That Was a Tornado

by Willem Lange

EAST MONTPELIER – Back in the 1950s, during a sojourn in west Texas hill country, I was shown the cyclone shelter, into which all of us who were able would tumble in the event of an approaching tornado. One quick look at the creatures already down there – scorpions, black widows, and (I presumed) rattlesnakes – and I allowed that I’d trust my heels instead. But I’ve always wondered what it might be like, after the roaring had passed, to emerge from that rough hole in the yard with its rickety door to survey what might be left of the house, the barns and sheds, and the corral.

I think now that I have some. Two of my kids, plus one spouse, just spent five days going through my house in an effort to sort its furnishings and “stuff” into categories. That was the tornado. I could hear them talking in other rooms as I tried to keep up with my routine. It sounded rather like a radio somewhere, tuned to a cooking show. Occasionally there was a question for me or the rumble of something heavy being moved. They were not only sorting; they were disposing.

Many hand truck loads rolled down the tenth of a mile to the road – tables, chairs, file cabinets (an item going the way of the buggy whip). They advertised a “nearly-free” garage sale, and reported later their joy at giving things to people who clearly needed them. They set aside a few “mountains” of stuff that a younger daughter either wanted or promised to get rid of (think “collector dolls,” which apparently nobody collects anymore).

There was no way I could keep up with them. Like the old-time bootlegger who lamented that the telephone could get ahead of him, I watched them work their cell phones to determine where to take what. My wife left behind a pair of VCRs, hundreds of videocassettes, CDs, and vinyl records, as well as probably half a ton of books. Most of the books were religious and inspirational, and not my favorite reading. An old farmer I knew for years once turned down a book on modern farming. Assured it would improve his methods 100%, he demurred. “Heck,” he said, “I don’t farm now half as good as I know how.” I’ll leave the inspiration to others. I don’t believe I could raise my game even if I knew how. At any rate, all that stuff is gone, and I really don’t want to know where.

Then there was what the kids called “the Tupperware.” Over the years my wife had collected over a hundred boxes, cartons, and bins and stored them between the studs of a knee wall in the attic. Successive seasons of heat and freezing cold (it’s too hot up there today, with the outside temperature nudging 90º, to remain for more than a few minutes) had sapped their flexibility; they were quite brittle. Dozens of trips to an attic window looking over the back yard produced a huge pile of containers in bad shape. Dozens more trips across the yard deposited them in a large dump-body trailer (it’s lovely to have a heavy equipment owner in the family!) that made two full-to-the-brim trips to the landfill.
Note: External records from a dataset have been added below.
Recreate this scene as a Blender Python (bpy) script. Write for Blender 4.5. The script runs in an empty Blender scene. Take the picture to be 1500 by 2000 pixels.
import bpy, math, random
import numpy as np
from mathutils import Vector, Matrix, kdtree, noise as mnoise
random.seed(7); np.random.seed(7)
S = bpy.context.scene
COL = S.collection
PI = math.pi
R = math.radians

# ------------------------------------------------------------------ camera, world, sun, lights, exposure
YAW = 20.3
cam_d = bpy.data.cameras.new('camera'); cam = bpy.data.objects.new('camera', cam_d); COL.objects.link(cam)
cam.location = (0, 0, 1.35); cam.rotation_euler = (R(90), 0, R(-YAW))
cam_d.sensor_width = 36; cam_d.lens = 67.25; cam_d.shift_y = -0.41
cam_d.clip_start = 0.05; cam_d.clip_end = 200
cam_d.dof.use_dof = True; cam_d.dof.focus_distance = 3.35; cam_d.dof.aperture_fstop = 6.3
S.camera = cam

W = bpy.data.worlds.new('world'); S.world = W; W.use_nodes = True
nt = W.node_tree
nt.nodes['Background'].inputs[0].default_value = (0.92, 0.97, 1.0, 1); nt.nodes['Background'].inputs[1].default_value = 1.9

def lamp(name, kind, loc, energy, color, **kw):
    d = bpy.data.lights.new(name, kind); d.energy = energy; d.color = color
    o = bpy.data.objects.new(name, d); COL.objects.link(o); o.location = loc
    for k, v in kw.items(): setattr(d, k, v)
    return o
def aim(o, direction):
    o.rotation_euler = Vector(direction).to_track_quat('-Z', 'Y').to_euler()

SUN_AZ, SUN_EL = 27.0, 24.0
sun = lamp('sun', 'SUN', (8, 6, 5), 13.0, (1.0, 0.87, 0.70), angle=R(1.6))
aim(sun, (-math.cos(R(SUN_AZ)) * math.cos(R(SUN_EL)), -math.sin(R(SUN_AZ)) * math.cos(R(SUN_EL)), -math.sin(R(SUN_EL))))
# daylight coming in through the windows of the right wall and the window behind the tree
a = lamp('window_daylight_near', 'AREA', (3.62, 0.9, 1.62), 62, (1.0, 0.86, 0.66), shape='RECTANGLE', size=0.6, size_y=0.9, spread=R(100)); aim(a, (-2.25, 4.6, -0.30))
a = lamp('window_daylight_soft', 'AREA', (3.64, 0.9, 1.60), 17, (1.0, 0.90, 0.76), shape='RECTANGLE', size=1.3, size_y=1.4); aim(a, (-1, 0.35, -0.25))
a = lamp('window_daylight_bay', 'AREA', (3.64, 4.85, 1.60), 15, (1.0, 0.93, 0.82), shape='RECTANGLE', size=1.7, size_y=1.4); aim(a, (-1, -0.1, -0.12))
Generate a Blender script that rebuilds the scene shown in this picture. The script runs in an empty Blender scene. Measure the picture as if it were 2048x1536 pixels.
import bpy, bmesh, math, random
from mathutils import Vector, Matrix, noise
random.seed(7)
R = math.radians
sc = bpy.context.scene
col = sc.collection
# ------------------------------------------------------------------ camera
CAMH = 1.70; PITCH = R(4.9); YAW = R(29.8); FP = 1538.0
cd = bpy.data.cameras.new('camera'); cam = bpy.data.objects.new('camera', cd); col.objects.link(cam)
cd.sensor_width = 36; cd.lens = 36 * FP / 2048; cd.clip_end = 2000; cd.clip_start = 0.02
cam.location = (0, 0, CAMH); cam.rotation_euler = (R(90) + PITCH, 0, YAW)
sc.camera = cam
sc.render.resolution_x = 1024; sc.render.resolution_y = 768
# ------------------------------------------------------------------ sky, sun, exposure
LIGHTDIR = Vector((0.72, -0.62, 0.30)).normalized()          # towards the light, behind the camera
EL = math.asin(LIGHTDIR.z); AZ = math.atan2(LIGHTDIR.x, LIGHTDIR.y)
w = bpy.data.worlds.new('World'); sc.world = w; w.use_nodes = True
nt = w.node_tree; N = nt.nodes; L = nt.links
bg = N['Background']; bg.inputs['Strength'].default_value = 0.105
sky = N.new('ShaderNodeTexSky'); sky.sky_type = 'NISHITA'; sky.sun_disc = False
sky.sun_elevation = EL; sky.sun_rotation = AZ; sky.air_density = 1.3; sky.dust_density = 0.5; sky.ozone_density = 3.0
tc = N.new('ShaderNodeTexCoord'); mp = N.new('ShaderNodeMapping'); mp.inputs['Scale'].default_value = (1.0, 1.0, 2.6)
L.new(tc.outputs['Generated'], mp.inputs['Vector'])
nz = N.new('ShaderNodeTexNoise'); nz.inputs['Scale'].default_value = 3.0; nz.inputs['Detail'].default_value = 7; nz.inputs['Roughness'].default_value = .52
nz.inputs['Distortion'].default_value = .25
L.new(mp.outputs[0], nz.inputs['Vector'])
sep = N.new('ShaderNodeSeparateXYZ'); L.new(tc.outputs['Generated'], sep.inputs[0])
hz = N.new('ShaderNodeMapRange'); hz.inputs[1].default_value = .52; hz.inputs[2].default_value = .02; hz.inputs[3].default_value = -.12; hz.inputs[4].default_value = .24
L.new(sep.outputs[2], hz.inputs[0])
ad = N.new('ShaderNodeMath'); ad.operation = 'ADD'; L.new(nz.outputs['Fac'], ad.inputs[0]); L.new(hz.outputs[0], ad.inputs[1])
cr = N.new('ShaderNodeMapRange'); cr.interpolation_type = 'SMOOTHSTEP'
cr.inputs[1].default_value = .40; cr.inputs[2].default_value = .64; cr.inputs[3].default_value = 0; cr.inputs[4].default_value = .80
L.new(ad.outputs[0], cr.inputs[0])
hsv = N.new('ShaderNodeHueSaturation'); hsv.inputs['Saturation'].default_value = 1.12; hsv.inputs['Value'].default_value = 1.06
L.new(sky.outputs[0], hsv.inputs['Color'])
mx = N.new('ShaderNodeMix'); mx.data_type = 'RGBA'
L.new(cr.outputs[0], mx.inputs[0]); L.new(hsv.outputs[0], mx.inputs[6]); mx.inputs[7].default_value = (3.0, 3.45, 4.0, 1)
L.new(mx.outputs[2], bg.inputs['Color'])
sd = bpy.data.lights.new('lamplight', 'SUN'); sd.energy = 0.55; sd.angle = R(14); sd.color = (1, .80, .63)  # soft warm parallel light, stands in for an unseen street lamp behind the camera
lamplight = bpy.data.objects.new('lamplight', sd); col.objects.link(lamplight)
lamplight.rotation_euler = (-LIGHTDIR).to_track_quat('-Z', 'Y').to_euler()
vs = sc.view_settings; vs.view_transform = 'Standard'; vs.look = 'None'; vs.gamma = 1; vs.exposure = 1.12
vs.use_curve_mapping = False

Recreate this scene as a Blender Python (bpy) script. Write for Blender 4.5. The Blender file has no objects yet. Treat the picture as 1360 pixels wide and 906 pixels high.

The tornado wasn’t able to get to a row of cabinets full of Christmas stuff – she collected crèche sets that popped up all over the house and under the tree in season. But the once-cluttered spaces now open to suggestion are helping me breathe easier and fear the future less.

The sorting and jettisoning unearthed a pair of items: financial records that needed to be shredded (they saved her shredder), and a poster I didn’t know we had, listing the schedule of a week-long celebration of Our Lady of Grace in Nettuno, Italy, in 1990. I won’t save it – bad precedent – but what a flood of memories! The esplanade was blocked off for the “solemn procession” of the Lady; but my wife jumped out, moved a barricade, and we were on it, only two blocks from our hotel.

An Italian cop, obviously trained under Inspector Clouseau, stopped us. “One way! You no canna go!” he shouted. “Parade come!” I didn’t see any parade; so I asked if I might back up the two blocks to our hotel. He chewed on that a moment, and nodded, “Si.” That was the beginning of a day that convinced me Federico Fellini’s films were actually documentaries, and that my wife should have been in them. The kids’ lovely discoveries remind me what a game gal she was.